O preceito de honrar pai e mãe «é o primeiro mandamento com uma promessa» (Ef 6, 2; cf. Ex 20, 12; Dt 5, 16, Lv 19, 3), isto é, «para que sejas feliz e gozes de longa vida sobre a terra» (Ef 6, 3).

190. Isto não significa que tenhas de estar de acordo com tudo o que eles dizem, nem que deves aprovar todas as suas acções. Um jovem deveria ter sempre um espírito crítico. São Basílio Magno, referindo-se aos autores gregos antigos, recomendava aos jovens que os estimassem, mas guardassem apenas o que de bom podiam ensinar[6].
Trata-se simplesmente de se manter aberto para recolher uma sabedoria que se comunica de geração em geração, pode coexistir com algumas misérias humanas e não precisa de desaparecer perante as novidades do consumo e do mercado.

191. Ao mundo, nunca foi nem será de proveito a ruptura entre gerações.
São cantos de sereia dum futuro sem raízes, sem arraigamento.
É a mentira que deseja fazer-te crer que só o novo é bom e belo.
A existência das relações intergeracionais supõe que, nas comunidades, se possua uma memória colectiva, pois cada geração retoma os ensinamentos de quantos a antecederam, deixando assim uma herança aos seus sucessores.
Isto constitui quadros de referência para alicerçar solidamente uma sociedade nova.
Como diz o ditado: «Se o jovem soubesse e o velho pudesse, não haveria nada que não se fizesse».

Sonhos e visões

192. Na profecia de Joel, encontramos um anúncio que nos permite entender isto duma maneira admirável. Diz assim:

«Depois disto, derramarei o meu espírito sobre toda a humanidade. Os vossos filhos e as vossas filhas profetizarão, os vossos anciãos terão sonhos e os vossos jovens terão visões» (Jl 3, 1; cf. At 2, 17).
Se os jovens e os idosos se abrirem ao Espírito Santo, juntos produzem uma combinação maravilhosa: os idosos sonham e os jovens têm visões.
Como se completam reciprocamente as duas coisas?
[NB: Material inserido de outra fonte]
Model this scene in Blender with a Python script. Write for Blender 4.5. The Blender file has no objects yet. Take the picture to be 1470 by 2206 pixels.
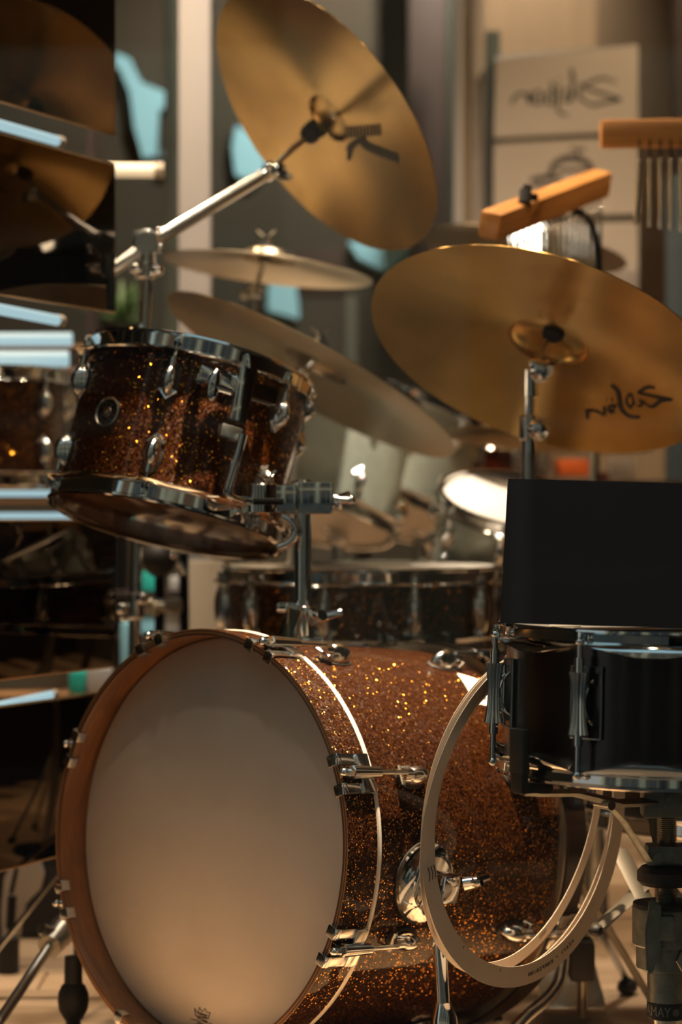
import bpy, bmesh, math, random
from mathutils import Vector, Matrix
from math import sin, cos, pi, radians as R
random.seed(7)
SC = bpy.context.scene
COL = SC.collection
F, PX, PY, H = 5208.0, 735.0, 1103.0, 0.715

# ------------------------------------------------------------------ camera, world, exposure
cam = bpy.data.cameras.new('camera'); camo = bpy.data.objects.new('camera', cam); COL.objects.link(camo)
cam.sensor_fit = 'VERTICAL'; cam.sensor_height = 36.0; cam.lens = F/2206*36
camo.location = (0, 0, H); camo.rotation_euler = (pi/2, 0, 0)
cam.clip_start = .05; cam.clip_end = 60
cam.dof.use_dof = True; cam.dof.focus_distance = 2.78; cam.dof.aperture_fstop = 3.3
SC.camera = camo
SC.view_settings.view_transform = 'Standard'; SC.view_settings.look = 'None'
SC.view_settings.exposure = 0.0; SC.view_settings.gamma = 1.0; SC.view_settings.use_curve_mapping = False
SC.cycles.use_denoising = True
SC.cycles.max_bounces = 8; SC.cycles.glossy_bounces = 5; SC.cycles.transparent_max_bounces = 8
SC.cycles.sample_clamp_indirect = 6.0; SC.cycles.sample_clamp_direct = 0
SC.cycles.caustics_reflective = False; SC.cycles.caustics_refractive = False
w = bpy.data.worlds.new('overcast_sky'); SC.world = w; w.use_nodes = True
nt = w.node_tree; bg = nt.nodes['Background']
tc = nt.nodes.new('ShaderNodeTexCoord'); sx = nt.nodes.new('ShaderNodeSeparateXYZ'); cr = nt.nodes.new('ShaderNodeValToRGB')
nt.links.new(tc.outputs['Generated'], sx.inputs[0]); nt.links.new(sx.outputs['Z'], cr.inputs[0]); nt.links.new(cr.outputs[0], bg.inputs[0])
cr.color_ramp.elements[0].position = 0.0; cr.color_ramp.elements[0].color = (.36, .34, .30, 1)
cr.color_ramp.elements[1].position = .8; cr.color_ramp.elements[1].color = (.34, .56, .64, 1)
bg.inputs[1].default_value = .95
LAMPS = [  # ceiling spotlights: position, aim, watts, radius
    ((.22, 3.02, 2.62), (.0, 3.10, .50), 330, .03),
    ((-.55, 2.35, 2.62), (-.1, 3.2, .5), 2.9, .04),
    ((1.35, 3.95, 2.62), (.85, 3.9, .0), 15, .04),
    ((-.1, 3.85, 2.62), (.1, 4.25, .5), 42, .04),
    ((1.3, 4.4, 2.62), (1.0, 5.2, .9), 26, .04),
    ((-.9, 4.0, 2.62), (-.4, 4.4, .4), 34, .04),
    ((.35, 5.3, 2.62), (-.1, 6.1, 1.0), 34, .04),
    ((-.3, 3.0, 2.62), (-.3, 3.2, .0), 3, .022),  # this and the next five are small lamps added for sparkle in chrome
    ((.7, 2.4, 2.62), (.5, 2.7, .0), 2.5, .022),
    ((-1.0, 2.9, 2.62), (-.9, 3.2, .0), 3, .022),
    ((.6, 4.1, 2.62), (.6, 4.1, .0), 3, .022),
    ((.15, 2.25, 2.62), (.15, 2.6, .0), 2, .022),
    ((-.5, 4.8, 2.62), (-.5, 4.7, .0), 4, .022),
    ((.30, 3.72, 2.62), (-.02, 4.12, .78), 70, .03),  # added narrow lamp to brighten the silver toms
]

def P(px, py, d): return Vector(((px-PX)/F*d, d, H-(py-PY)/F*d))

# ------------------------------------------------------------------ materials
def mat(name, col=(.5, .5, .5), rough=.5, metal=0., coat=0., spec=.5, emis=None, es=0., coat_r=.05):
    m = bpy.data.materials.new(name); m.use_nodes = True
    b = m.node_tree.nodes['Principled BSDF']
    b.inputs['Base Color'].default_value = (*col, 1); b.inputs['Roughness'].default_value = rough
    b.inputs['Metallic'].default_value = metal; b.inputs['Coat Weight'].default_value = coat
    b.inputs['Coat Roughness'].default_value = coat_r; b.inputs['Specular IOR Level'].default_value = spec
    if emis: b.inputs['Emission Color'].default_value = (*emis, 1); b.inputs['Emission Strength'].default_value = es
    return m
def N(m, t, **k):
    n = m.node_tree.nodes.new(t)
    for a, v in k.items(): setattr(n, a, v)
    return n
def L(m, a, b): m.node_tree.links.new(a, b)
def B(m): return m.node_tree.nodes['Principled BSDF']
def ramp(m, stops):
    r = N(m, 'ShaderNodeValToRGB'); e = r.color_ramp.elements
    e[0].position, e[0].color = stops[0][0], (*stops[0][1], 1); e[1].position, e[1].color = stops[-1][0], (*stops[-1][1], 1)
    for p, c in stops[1:-1]:
        x = e.new(p); x.color = (*c, 1)
    return r
def noisy(m, c1, c2, scale=(5, 5, 5), bump=0., detail=4, dist=0., lo=.35, hi=.65):
    t = N(m, 'ShaderNodeTexCoord'); mp = N(m, 'ShaderNodeMapping'); mp.inputs['Scale'].default_value = scale
    n = N(m, 'ShaderNodeTexNoise'); n.inputs['Scale'].default_value = 1; n.inputs['Detail'].default_value = detail; n.inputs['Distortion'].default_value = dist
    L(m, t.outputs['Object'], mp.inputs[0]); L(m, mp.outputs[0], n.inputs['Vector'])
    r = ramp(m, [(lo, c1), (hi, c2)]); L(m, n.outputs[0], r.inputs[0]); L(m, r.outputs[0], B(m).inputs['Base Color'])
    if bump:
        b = N(m, 'ShaderNodeBump'); b.inputs['Strength'].default_value = bump; b.inputs['Distance'].default_value = .002
        L(m, n.outputs[0], b.inputs['Height']); L(m, b.outputs[0], B(m).inputs['Normal'])
    return m
def sparkle(name, base, flake, scale, frac=.5, spread=.9):
    """lacquer over randomly tilted metal flakes"""
    m = mat(name, base, .42, .0, .5, .06, coat_r=.03)
    t = N(m, 'ShaderNodeTexCoord'); v = N(m, 'ShaderNodeTexVoronoi'); v.inputs['Scale'].default_value = scale
    L(m, t.outputs['Object'], v.inputs['Vector'])
    s = N(m, 'ShaderNodeVectorMath', operation='SUBTRACT'); s.inputs[1].default_value = (.5, .5, .5); L(m, v.outputs['Color'], s.inputs[0])
    k = N(m, 'ShaderNodeVectorMath', operation='SCALE'); k.inputs['Scale'].default_value = spread; L(m, s.outputs[0], k.inputs[0])
    g = N(m, 'ShaderNodeNewGeometry'); a = N(m, 'ShaderNodeVectorMath', operation='ADD'); L(m, g.outputs['Normal'], a.inputs[0]); L(m, k.outputs[0], a.inputs[1])
    nn = N(m, 'ShaderNodeVectorMath', operation='NORMALIZE'); L(m, a.outputs[0], nn.inputs[0])
    w2 = N(m, 'ShaderNodeTexWhiteNoise', noise_dimensions='3D'); L(m, v.outputs['Color'], w2.inputs['Vector'])
    gt = N(m, 'ShaderNodeMath', operation='LESS_THAN'); gt.inputs[1].default_value = frac; L(m, w2.outputs['Value'], gt.inputs[0])
    # flakes only in the centre of their cell
    dd = N(m, 'ShaderNodeMath', operation='LESS_THAN'); dd.inputs[1].default_value = .42; L(m, v.outputs['Distance'], dd.inputs[0])
    mu = N(m, 'ShaderNodeMath', operation='MULTIPLY'); L(m, gt.outputs[0], mu.inputs[0]); L(m, dd.outputs[0], mu.inputs[1])
    mx = N(m, 'ShaderNodeMix', data_type='RGBA'); mx.inputs[6].default_value = (*base, 1); mx.inputs[7].default_value = (*flake, 1)
    L(m, mu.outputs[0], mx.inputs[0]); L(m, mx.outputs[2], B(m).inputs['Base Color'])
    L(m, mu.outputs[0], B(m).inputs['Metallic']); L(m, nn.outputs[0], B(m).inputs['Normal'])
    L(m, g.outputs['Normal'], B(m).inputs['Coat Normal'])
    r = N(m, 'ShaderNodeMapRange'); r.inputs['To Min'].default_value = .5; r.inputs['To Max'].default_value = .19; L(m, mu.outputs[0], r.inputs[0]); L(m, r.outputs[0], B(m).inputs['Roughness'])
    return m
def bronze(name, c1, c2, rough=.27, aniso=.9, patch=9):
    m = mat(name, c1, rough, 1.0)
    noisy(m, c1, c2, (patch, patch, patch), 0, 4, .6, .3, .7)
    tg = N(m, 'ShaderNodeTangent', direction_type='RADIAL', axis='Z'); L(m, tg.outputs[0], B(m).inputs['Tangent'])
    B(m).inputs['Anisotropic'].default_value = aniso; B(m).inputs['Anisotropic Rotation'].default_value = .25
    # lathing grooves
    t = N(m, 'ShaderNodeTexCoord'); w_ = N(m, 'ShaderNodeTexWave', wave_type='RINGS', rings_direction='Z'); w_.inputs['Scale'].default_value = 60; w_.inputs['Distortion'].default_value = 1.5
    L(m, t.outputs['Object'], w_.inputs['Vector'])
    b = N(m, 'ShaderNodeBump'); b.inputs['Strength'].default_value = .12; b.inputs['Distance'].default_value = .0006; L(m, w_.outputs[0], b.inputs['Height']); L(m, b.outputs[0], B(m).inputs['Normal'])
    return m
def woodm(name, c1, c2, scale, rough=.4, coat=.2, dist=1.2):
    m = mat(name, c1, rough, 0, coat, coat_r=.2)
    return noisy(m, c1, c2, scale, .15, 6, dist, .3, .7)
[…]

193. Os idosos têm sonhos permeados de recordações, de imagens de tantas coisas vividas, com a marca da experiência e dos anos.
Se os jovens se enraizarem nos sonhos dos idosos, conseguem ver o futuro, podem ter visões que lhes abrem o horizonte e mostram novos caminhos.
Mas, se os idosos deixarem de sonhar, os jovens já não podem ver claramente o horizonte.
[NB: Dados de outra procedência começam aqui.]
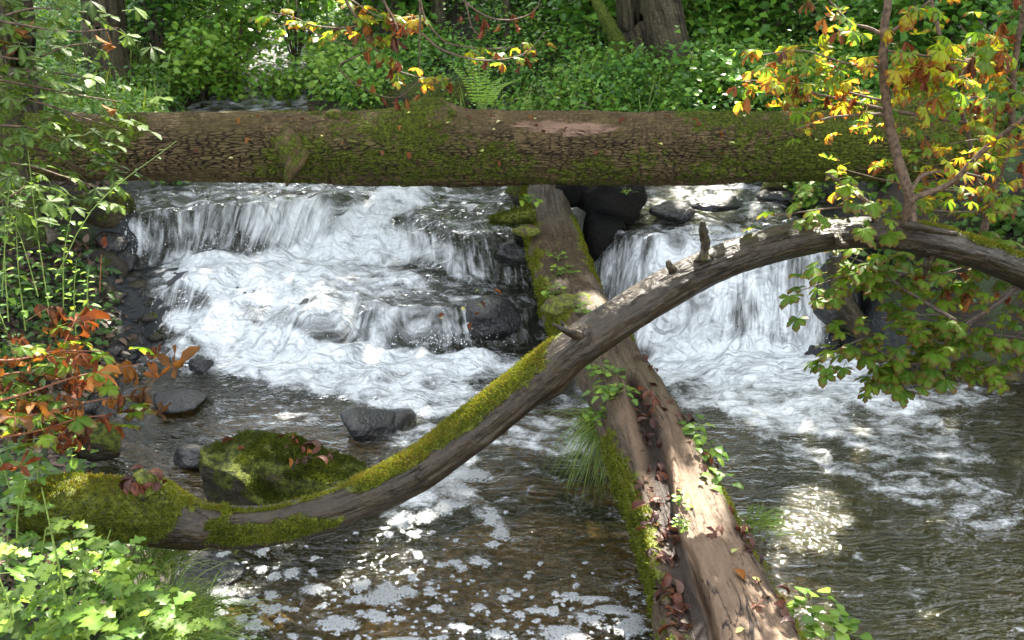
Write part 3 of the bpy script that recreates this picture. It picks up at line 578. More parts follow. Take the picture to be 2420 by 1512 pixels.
def attr_arch(V, N, S, TH, RR):
    px, _ = proj(V[..., 0], V[..., 1], V[..., 2]); s = np.sin(TH); n = fbm(V[..., 0] * 4, V[..., 1] * 6, V[..., 2] * 6, 4, 93)
    left = ss(520, 380, px + 260 * (fbm(V[..., 0] * 9, V[..., 1] * 9, V[..., 2] * 9, 4, 77) - .5) - 60 * s); mid = ss(780, 900, px) * ss(1360, 1250, px)
    camside = ss(.2, -.6, np.cos(TH)) 
    n2 = fbm(V[..., 0] * 14, V[..., 1] * 14, V[..., 2] * 14, 4, 96)
    moss = 1.1 * (n2 - .5) * (s > -.5) + left * (.75 + .2 * s) + mid * (.95 * ss(.45, .85, s - .0 + .35 * (n - .5))) + ss(400, 480, px) * ss(1020, 900, px) * .8 * ss(.40, .62, n) * ss(.95, .5, s) * ss(-.7, -.1, s)
    moss = moss + .7 * ss(2080, 2130, px) * ss(.6, .9, s + .5 * (n - .5)) + .75 * ss(450, 500, px) * ss(1300, 1000, px) * ss(.1, .9, ss(.97, 1, s)) * .9
    crack_dark = .45 * ss(.5, .8, fbm(S * 30, TH * 5, 0, 3, 55)) + .5 * ss(-.2, -.8, s) * .6  # cracks, with the tone also darker along the underside
    for qx, th in ((1600, 18), (1640, 16), (1690, 14), (1560, 35), (1705, 22), (1850, 40), (1930, 20)):
        crack_dark = crack_dark + .6 * np.exp(-((S - s3(qx)) / .02) ** 2 - ((TH - R(th)) / .12) ** 2)
    return {'crack_dark': np.clip(crack_dark, 0, 1), 'moss': np.clip(moss, 0, 1), 'bare': 0 * S}
o, V, N, at, S, TH = tubeobj('trunk', arch, P, 700, 110, disp_arch, MAT['arch_bark'], attr_arch)
ms = at['moss'][:-2].reshape(V.shape[:2]); stuff('moss', tufts_on(V, N, ss(.45, .65, ms) * ss(-.7, 0, N[..., 2]) * (V[..., 0] < 2.3) + 1e-7, 52000, .013, .0022), MAT['moss_tuft'], arch)
def stub(parent, pts, n=16, m=10, mat='arch_bark', name='branch_stub', mo=.2, a=.7, ref=(0, 1, 0)):
    return tubeobj(name, parent, [[*at_y(px, py, y), r] for px, py, y, r in pts], n, m, ds(a), MAT[mat], attr_plain(mo), ref)
stub(arch, [(1664, 612, 3.5, .03), (1663, 600, 3.5, .019), (1666, 575, 3.5, .015), (1662, 545, 3.5, .014), (1661, 522, 3.5, .009)], n=30, m=16, a=1.2)
stub(arch, [(1592, 640, 3.45, .018), (1582, 628, 3.44, .014), (1578, 616, 3.44, .008)])
stub(arch, [(1370, 795, 3.36, .022), (1335, 780, 3.32, .012), (1305, 765, 3.3, .004)], mo=.2); stub(arch, [(1350, 790, 3.33, .011), (1335, 772, 3.33, .008), (1325, 758, 3.33, .003)], mo=.2)
stub(arch, [(1975, 556, 3.64, .02), (1985, 575, 3.6, .016), (2005, 580, 3.58, .009)]); stub(arch, [(350, 1160, 3.0, .05), (335, 1130, 3.0, .035), (325, 1112, 3.0, .015)], mo=.9)
stub(arch, [(560, 1290, 3.08, .02), (555, 1310, 3.06, .008)], mo=.8); stub(arch, [(2205, 590, 3.8, .03), (2190, 630, 3.8, .015), (2185, 650, 3.8, .006)], mo=.3)
stub(arch, [(2080, 520, 3.78, .02), (2160, 535, 3.74, .018), (2260, 552, 3.76, .010)])
# ------------------------------------------------------------------ rocks
def rock(px, py, z, r, label, mat='rock_wet', sx=1, sy=1, sz=.7, rot=0., amp=.18, seed=None, fr=1.3, flat=1., name='rock', sub=3, group=None):
    c = at_z(px, py, z); seed = seed or int(px + py)
    o, V, F = lump(c, r, seed, MAT[mat], name, None, sx, sy, sz, amp, sub, rot, fr, flat, attrs=False)
    tag(o, label, 'rock', group); return o, V, F
rock(325, 690, .12, .19, 'dark wet angular block with yellow specks on the left edge of the cascade', sx=1.15, sz=.75, rot=.3)
rock(205, 655, .28, .24, 'brown mossy boulder behind the dark angular block on the left bank', 'rock_bank', sx=1.2, sz=.8, rot=-.3)
rock(80, 625, .42, .17, 'tan slab tilted up on the left bank above the weeds', 'rock_bank', sx=1.3, sz=.45, rot=.5)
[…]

194. Sabe bem encontrar, no meio daquilo que guardaram os nossos pais, alguma lembrança que nos permite imaginar o que sonharam para nós os nossos avôs e as nossas avós.
Todo o ser humano, ainda antes de nascer, recebeu como prenda dos seus avós a bênção dum sonho cheio de amor e esperança: o sonho duma vida melhor.
E, se não o recebeu de nenhum dos seus avós, houve seguramente algum bisavô que o sonhou e ficou feliz por ele, ao contemplar no berço os seus filhos e, depois, os netos.
O sonho primordial, o sonho criador de Deus nosso Pai, precede e acompanha a vida de todos os seus filhos.
Guardar na memória esta bênção, que se estende de geração em geração, é uma herança preciosa que devemos saber conservar viva para também nós a podermos transmitir.

195. Por isso, é bom deixar que os idosos contem longas histórias, que às vezes parecem mitológicas, fantasiosas - são sonhos de anciãos -, mas frequentemente estão cheias duma rica experiência, de símbolos eloquentes, de mensagens escondidas.
Tais narrações requerem tempo e que nos disponhamos gratuitamente a ouvir e interpretar com paciência, porque não cabem numa mensagem das redes sociais.
Devemos aceitar que toda a sabedoria de que necessitamos na vida não pode estar confinada nos limites impostos pelos actuais recursos de comunicação.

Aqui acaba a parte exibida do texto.